En Jabois, la quietud se torna bulla en apenas unas líneas, como si por sus apuntes al natural cruzara de pronto una borrasca que dejara el paisaje hecho trizas; es volver la vista atrás y agriar la mirada ante la infancia extraviada, la novia despechada, el viejo consumido. En mitad de esa desolación o acaso desencanto, asistimos al espectáculo de la escritura, esto es, vemos cómo el pintor madura el brochazo que habrá de convertirse en estocada, devolviendo el mundo a la medida del hombre, un hombre que no es otro que él mismo.

De la lectura de Jabois, en fin, jamás sale uno indemne; cómo diablos iba a salir nadie indemne del paso por un hombre que es plenamente consciente de que tiene el don de la escritura y que agradece con arrebatada sinceridad ese don, pues sospecha que, muy probablemente, sería incapaz de ganarse la vida haciendo cualquier otra cosa que no fuera ser Manuel Jabois. El castigo que eso conlleva (ah, la injusticia poética) es que Jabois es, al tiempo, una suerte de náufrago, un autor que tiene la impresión de que, en el fondo, el arte que atesora le sirve para poco más que para trasegar menús de diez euros mientras lee el periódico; de hecho, además de servirle para poco, a menudo supone una amenaza, pues su estilo tiene la virtud de corromper la realidad, así el científico modifica las partículas que observa. Ese modo de exprimir la melancolía, que lo mismo habita en el perfume de una mujer que pasa que en el espectro de dos críos de seis años que jamás dejaron de correr, es lo que convierte la narrativa de Jabois en una perpetua reyerta entre el autor y su tiempo, que cada tanto se le declara en rebeldía. Tanto es así que uno no sabe si está leyendo a Peter Pan o a un anciano escapado de una película de Berlanga. La desesperanza ante lo que pudo haber sido y fue (y fue, sí) también alcanza lo político: Jabois empieza a notar la inmensa pereza de ser de izquierdas (o, más bien, de cierta izquierda), y de ese letargo sólo le arranca el pavor estético ante esa derecha premoderna de barriga a lo Perich y vitola rojigualda que de cuando en cuando se le aparece.

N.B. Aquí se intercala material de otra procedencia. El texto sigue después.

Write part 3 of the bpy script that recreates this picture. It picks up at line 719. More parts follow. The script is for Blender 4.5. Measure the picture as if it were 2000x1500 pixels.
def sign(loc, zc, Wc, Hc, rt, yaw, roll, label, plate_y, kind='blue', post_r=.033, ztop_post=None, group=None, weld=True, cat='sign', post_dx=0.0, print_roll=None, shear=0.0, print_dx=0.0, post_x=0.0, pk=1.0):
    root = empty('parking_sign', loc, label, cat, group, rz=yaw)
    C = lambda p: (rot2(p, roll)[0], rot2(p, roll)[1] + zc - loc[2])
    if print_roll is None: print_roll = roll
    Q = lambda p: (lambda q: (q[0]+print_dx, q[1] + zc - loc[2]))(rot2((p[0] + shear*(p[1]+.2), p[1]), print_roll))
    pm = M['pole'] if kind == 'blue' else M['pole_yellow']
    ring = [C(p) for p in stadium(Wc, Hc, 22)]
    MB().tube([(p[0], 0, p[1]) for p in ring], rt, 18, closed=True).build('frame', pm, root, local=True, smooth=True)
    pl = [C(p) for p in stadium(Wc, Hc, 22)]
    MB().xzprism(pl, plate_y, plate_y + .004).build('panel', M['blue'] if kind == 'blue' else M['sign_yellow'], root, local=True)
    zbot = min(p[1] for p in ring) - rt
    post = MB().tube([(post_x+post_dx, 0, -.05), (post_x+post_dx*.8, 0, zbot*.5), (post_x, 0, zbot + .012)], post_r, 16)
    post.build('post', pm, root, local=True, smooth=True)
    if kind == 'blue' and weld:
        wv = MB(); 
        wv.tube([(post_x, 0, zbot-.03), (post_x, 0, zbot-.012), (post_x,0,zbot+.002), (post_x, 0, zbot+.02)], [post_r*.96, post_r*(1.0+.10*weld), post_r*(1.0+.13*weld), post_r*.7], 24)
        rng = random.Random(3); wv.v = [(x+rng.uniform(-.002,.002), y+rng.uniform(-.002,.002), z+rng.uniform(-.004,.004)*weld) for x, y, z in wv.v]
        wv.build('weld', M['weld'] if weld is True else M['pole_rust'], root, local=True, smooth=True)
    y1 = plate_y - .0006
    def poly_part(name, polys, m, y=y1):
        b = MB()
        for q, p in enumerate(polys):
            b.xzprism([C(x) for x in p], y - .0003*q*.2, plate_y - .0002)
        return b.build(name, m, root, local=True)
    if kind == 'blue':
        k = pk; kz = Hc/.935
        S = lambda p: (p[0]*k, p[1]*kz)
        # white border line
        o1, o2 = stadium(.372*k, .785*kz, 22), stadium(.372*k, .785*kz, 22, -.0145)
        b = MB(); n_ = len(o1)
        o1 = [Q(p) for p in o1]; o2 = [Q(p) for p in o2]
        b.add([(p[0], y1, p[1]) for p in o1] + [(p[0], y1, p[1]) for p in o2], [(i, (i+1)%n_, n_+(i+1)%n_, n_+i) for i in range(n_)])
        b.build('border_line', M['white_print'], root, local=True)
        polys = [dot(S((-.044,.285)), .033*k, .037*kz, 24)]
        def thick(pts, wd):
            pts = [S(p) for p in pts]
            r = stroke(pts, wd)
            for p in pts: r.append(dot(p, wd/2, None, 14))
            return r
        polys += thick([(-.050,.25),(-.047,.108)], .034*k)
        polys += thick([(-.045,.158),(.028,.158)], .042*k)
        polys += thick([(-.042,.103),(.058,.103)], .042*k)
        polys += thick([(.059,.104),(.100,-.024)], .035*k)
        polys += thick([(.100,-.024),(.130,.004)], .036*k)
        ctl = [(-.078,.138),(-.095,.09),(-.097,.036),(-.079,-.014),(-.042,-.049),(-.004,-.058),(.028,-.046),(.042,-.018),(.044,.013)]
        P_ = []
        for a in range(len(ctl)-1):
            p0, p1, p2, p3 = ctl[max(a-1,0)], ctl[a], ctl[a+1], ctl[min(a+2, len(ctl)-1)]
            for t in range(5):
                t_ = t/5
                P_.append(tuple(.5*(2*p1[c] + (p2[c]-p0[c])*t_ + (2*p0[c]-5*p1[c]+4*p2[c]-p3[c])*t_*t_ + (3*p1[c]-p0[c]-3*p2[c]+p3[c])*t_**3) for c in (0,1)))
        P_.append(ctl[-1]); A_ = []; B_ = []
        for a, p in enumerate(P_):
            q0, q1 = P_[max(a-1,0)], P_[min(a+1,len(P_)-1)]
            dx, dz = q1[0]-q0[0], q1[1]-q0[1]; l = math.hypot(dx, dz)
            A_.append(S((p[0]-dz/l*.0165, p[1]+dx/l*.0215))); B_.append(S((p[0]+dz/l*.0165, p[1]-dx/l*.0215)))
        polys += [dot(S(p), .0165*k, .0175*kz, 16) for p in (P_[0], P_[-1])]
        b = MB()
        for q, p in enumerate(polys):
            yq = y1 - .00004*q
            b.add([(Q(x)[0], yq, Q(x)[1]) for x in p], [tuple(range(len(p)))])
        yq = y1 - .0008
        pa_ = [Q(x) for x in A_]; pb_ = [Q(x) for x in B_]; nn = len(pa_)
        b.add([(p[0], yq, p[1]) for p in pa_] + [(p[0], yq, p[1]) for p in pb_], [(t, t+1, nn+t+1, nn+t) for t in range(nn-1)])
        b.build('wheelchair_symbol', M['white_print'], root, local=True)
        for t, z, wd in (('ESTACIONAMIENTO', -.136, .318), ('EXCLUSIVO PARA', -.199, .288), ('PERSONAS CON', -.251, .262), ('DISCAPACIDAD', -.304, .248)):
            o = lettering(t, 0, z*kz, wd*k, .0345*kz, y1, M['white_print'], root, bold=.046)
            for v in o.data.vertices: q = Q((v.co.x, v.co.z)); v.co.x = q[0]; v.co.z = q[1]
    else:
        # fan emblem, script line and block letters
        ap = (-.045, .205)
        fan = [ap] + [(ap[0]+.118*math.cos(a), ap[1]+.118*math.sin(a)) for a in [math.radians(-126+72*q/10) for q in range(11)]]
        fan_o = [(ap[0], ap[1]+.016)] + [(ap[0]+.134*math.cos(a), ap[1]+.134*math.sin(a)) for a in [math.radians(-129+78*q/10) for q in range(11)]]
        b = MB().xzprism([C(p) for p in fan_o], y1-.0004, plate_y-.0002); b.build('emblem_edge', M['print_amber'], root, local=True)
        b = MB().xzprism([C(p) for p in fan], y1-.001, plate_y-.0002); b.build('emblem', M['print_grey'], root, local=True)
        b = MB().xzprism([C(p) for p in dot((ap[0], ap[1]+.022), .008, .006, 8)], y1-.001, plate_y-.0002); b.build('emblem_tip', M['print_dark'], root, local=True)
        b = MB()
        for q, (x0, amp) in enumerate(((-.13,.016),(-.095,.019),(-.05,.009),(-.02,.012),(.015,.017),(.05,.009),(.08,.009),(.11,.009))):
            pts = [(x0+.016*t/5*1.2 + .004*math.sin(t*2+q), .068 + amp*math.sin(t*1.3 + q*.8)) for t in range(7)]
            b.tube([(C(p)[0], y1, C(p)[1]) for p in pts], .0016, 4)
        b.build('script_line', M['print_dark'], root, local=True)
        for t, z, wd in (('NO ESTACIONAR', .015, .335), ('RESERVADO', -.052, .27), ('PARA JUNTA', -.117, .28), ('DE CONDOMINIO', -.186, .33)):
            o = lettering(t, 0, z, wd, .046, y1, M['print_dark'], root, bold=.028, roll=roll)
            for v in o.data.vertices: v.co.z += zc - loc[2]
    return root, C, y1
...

Con todo, el rasgo más evidente de Jabois es el humor. Algunas de sus columnas, como la del día en que encargó a un cerrajero que reventara la puerta de un piso recién alquilado, desatan carcajadas tan salvajes como lo que vamos leyendo. No en vano, el humor de Jabois es incontenible, devastador, encarnizado. No es infrecuente que, tras la risa, uno se aclare la mirada, se sacuda los gemidos y advierta que, tras la anécdota, amaga un bosquejo aciago. Su columna de la novia a la que invita a casa y le hace creer que sus padres duermen bajo el mismo techo podría haberla protagonizado el mismísimo protagonista de American Psycho.

El humor de Jabois, en cualquier caso, es sumamente contagioso, por lo que tengo para mí que los niños querrán hacer con su estilo lo que él ha hecho con el de Umbral o el de Camba. Yo que ellos no lo intentaría. Para escribir como Jabois hay que vivir como Jabois.

 

MANUEL JABOIS: IRSE A MADRID. Pepitas de Calabaza (Barcelona), 2011, 204 páginas.